» **Dataset content**
• • • • • • •
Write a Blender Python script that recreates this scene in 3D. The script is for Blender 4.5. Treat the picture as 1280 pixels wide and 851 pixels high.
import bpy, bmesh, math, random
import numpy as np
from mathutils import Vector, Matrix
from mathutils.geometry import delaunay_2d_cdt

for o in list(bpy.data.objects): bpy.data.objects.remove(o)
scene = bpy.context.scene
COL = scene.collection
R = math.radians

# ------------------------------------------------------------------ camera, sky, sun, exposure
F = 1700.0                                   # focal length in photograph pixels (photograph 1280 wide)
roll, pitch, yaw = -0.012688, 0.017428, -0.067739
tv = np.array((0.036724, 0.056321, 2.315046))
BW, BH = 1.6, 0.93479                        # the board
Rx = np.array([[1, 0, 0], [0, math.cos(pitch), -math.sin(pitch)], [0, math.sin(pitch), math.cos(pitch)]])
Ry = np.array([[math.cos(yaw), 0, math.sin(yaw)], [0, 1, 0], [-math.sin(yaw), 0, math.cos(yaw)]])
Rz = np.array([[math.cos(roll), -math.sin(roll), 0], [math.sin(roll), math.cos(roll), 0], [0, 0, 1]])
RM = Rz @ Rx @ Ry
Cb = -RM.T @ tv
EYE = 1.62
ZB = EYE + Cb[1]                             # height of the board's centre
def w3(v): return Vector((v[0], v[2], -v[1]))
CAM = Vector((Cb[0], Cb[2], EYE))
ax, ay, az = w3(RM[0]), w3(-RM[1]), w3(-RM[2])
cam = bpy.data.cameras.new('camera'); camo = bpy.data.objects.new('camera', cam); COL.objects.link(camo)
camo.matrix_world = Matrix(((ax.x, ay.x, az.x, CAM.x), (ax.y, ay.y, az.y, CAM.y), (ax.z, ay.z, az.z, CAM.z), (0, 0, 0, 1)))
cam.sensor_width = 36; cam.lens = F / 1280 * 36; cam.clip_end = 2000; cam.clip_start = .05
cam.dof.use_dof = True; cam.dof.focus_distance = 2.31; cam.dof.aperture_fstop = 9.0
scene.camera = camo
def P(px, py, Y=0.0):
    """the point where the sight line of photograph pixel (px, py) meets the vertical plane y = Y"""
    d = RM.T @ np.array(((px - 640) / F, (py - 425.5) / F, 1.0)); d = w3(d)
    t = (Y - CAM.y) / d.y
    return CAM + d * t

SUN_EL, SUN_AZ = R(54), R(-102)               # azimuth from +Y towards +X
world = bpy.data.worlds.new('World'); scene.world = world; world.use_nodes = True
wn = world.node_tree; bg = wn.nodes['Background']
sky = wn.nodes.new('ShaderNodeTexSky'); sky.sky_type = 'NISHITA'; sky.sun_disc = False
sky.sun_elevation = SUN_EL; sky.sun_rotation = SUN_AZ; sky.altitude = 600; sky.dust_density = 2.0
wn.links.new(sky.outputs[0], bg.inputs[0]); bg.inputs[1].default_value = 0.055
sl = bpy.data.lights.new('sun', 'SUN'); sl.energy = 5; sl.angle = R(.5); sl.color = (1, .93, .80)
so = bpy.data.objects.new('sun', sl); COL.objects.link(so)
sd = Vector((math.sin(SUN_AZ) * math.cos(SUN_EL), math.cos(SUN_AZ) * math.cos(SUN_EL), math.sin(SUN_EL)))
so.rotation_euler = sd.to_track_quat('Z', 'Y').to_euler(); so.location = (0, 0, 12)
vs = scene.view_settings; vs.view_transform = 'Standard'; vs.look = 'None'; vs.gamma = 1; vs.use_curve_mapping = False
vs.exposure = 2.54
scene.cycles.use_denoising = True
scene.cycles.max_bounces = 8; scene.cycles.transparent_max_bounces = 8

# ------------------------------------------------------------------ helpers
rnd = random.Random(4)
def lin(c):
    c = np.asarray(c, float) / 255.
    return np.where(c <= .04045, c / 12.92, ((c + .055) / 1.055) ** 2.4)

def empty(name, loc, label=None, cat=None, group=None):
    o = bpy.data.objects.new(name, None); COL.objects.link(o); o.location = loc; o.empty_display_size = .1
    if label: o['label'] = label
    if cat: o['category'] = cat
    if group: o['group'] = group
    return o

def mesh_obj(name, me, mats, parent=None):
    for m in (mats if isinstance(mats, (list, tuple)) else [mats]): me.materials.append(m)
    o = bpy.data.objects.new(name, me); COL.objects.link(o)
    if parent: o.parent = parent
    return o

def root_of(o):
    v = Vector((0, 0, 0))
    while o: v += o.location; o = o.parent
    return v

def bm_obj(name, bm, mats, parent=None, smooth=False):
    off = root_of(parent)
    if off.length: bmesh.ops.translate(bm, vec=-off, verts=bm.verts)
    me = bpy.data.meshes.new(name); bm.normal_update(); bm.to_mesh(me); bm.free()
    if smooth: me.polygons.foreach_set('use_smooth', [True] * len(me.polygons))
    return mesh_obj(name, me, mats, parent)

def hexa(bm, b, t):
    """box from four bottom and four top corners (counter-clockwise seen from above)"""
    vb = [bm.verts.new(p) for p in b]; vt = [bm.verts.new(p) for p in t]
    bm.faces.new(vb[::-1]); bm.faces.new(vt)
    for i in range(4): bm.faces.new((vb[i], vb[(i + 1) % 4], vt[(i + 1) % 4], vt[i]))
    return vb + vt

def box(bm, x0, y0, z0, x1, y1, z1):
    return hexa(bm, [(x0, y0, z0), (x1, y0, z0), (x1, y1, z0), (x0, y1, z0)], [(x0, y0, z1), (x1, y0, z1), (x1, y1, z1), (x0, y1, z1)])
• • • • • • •
» **What you will do**
Of the lines in the material above, state how many contain the string "pixels"; give no other text.

» **Result**
2